Lessons in Financial Planning
Most natural disasters – which you can confidently categorise the Storm financial debacle fitting well into, run a routine path. First, there is the public shock about the disaster, and the natural outpouring of empathy for the victims. In this instance, it was the families in far North Queensland that got caught up in a massive ‘one size fits all’ leverage strategy courtesy of Storm Financial. It was spruiked by its high profile owners Emmanuel and Julie Cassimatis. While the financial markets rose through the early noughties, it was seen as the gold standard of financial advice practices, but the wheels fell off the model early on, after the onset of the Global Financial Crisis (GFC). As a side note, you do have to ask why CBA and Macquarie would go to such lengths to get into such close business relationships with a firm like Storm without first doing more thorough due diligence about their business model, and now find themselves in multiple class actions by aggrieved Storm victims and ASIC, but I guess that question is for another time.
Ok, back to the story. It has been said many Australians were less sympathetic to Storm Financial victims because they were complicit in the decision making process that got them into the terrible situation, unlike some victims of more ordinary natural disasters such as a real cyclone that have no control whatsoever in regard to their fate.

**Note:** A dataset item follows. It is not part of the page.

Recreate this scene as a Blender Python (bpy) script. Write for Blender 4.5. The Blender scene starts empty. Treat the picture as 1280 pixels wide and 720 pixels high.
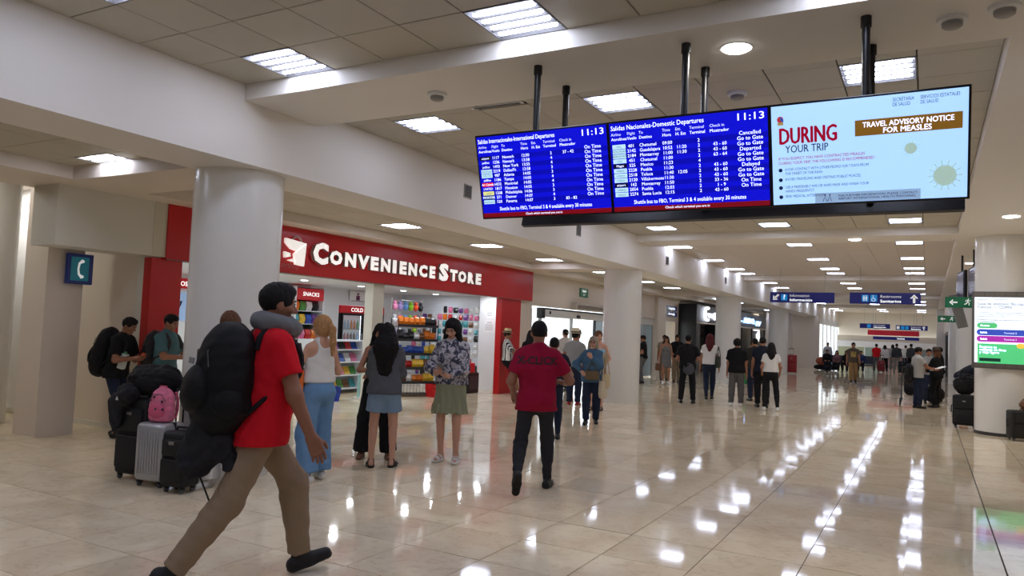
import bpy, bmesh, math, random
import numpy as np
from mathutils import Vector, Matrix, Euler
random.seed(7); rng = np.random.default_rng(7)
sc = bpy.context.scene
C = sc.collection
PI = math.pi

# ------------------------------------------------------------------ camera
cam_d = bpy.data.cameras.new('camera'); cam_d.sensor_width = 36.0
cam_d.lens = 36.0 * 940.0 / 1280.0; cam_d.clip_end = 300
cam = bpy.data.objects.new('camera', cam_d); C.objects.link(cam)
def camera_axes(vx=1160., vy=433., slope=.040, F=940.):
    d = Vector(((vx-640)/F, -(vy-360)/F, -1.)).normalized()      # corridor direction seen by the camera
    h = Vector((1, -slope, 0)); X = (h - d*h.dot(d)).normalized()
    return Matrix((X, d, X.cross(d)))
cam.matrix_world = Matrix.Translation((0, 0, 1.6)) @ camera_axes().to_4x4()
sc.camera = cam

# ------------------------------------------------------------------ world, exposure
w = bpy.data.worlds.new('world'); sc.world = w; w.use_nodes = True
w.node_tree.nodes['Background'].inputs[0].default_value = (.86, .94, 1.0, 1)
w.node_tree.nodes['Background'].inputs[1].default_value = 2.2
sc.view_settings.view_transform = 'Standard'; sc.view_settings.look = 'None'
sc.view_settings.exposure = 0.06; sc.view_settings.gamma = 1.0
sc.view_settings.use_curve_mapping = False
TUBE = 21.0          # radiance of the fluorescent tubes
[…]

Whichever side of the debate you fall, a must-watch documentary is coming out shortly (announced in IFA Magazine by Phillippa Yelland) called “Piggy Banks”, and I for one am excited. It apparently will shed light on exactly how the Storm debacle occurred, and interestingly from the perspective of the victims. Apparently, the victims were not greedy, stupid, half-wits as some in the media have portrayed them. The documentary covers the life of Audrey Connell post losing everything to Storm. She openly refers to herself as a “garden gnome” as a form of black humour to explain how embarrassing and naïve she was throughout the experience as a client of Storm. And of course, she’s lost her savings, lost her home, cannot trust an adviser and has little hope of financial security at a critical time of her life, namely retirement. In anyone’s book, that boils down to one seriously stressful and embarrassing situation, so she is brave to put her life and failings out there on national TV for everyone to critique! Without having seen the documentary (“Piggy Banks”), I think the whole industry needs to watch it to appreciate the human impact bad financial advice can have. I’m going into it with an open mind.